2008
VGA
The VGA in unabbreviated terms is the Video Graphics Array. It is a standard resolution size adapted by modern computer monitors. The resolution of a VGA standard is 640 pixels wide by 480 pixels tall. If converted to portrait mode, it goes the other way around.
When a computer boots into the Microsoft Windows Operating System, the first screen that opens with the display of the Windows logo is shown in a VGA standard mode. The VGA mode is characterized by 32 colors. When the system is fully loaded, the computer or device moves to a mode that has a higher resolution.
The VGA resolution is larger than the resolutions of CIF, QVGA, and QCIF. It is smaller than 1 megapixel. The actual conversion in megapixels is 0.3.

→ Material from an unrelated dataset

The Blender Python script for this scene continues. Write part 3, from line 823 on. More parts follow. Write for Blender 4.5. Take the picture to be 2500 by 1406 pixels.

During the early days of computer inventions, the monitors had a monochrome or two-color displays. When the IBM came up with the color graphics adapter in year 1981, it increased to a 4-bit palette of 8 colors with a maximum resolution of 640 by 280.
In 1984, the IBM came up with the Enhanced Graphics Adapter or EGA which multiplied the initial 8 colors into 2 making it 16 colors with a resolution of 640 by 350.
Finally, in 1987, IBM introduced the VGA. It was accepted widely by manufacturers and made the VGA standard a base display for video hardware. Contemporary graphics adapter cards can provide displays in the VGA mode. Usually, when the appropriate driver cannot be found, the hardware switches to the VGA display. The VGA mode is also the alternative standard when the driver has been intentionally disabled or if the operating system cannot locate a better driver.
If a user that operating under the Windows OS, the computer will display the VGA when switched to Safe Mode.
IBM came up with another standard in 1990 calling it the XGA or extended Graphics Array. But within this time, many standards have been released resulting to a division of choices among hardware display manufacturers.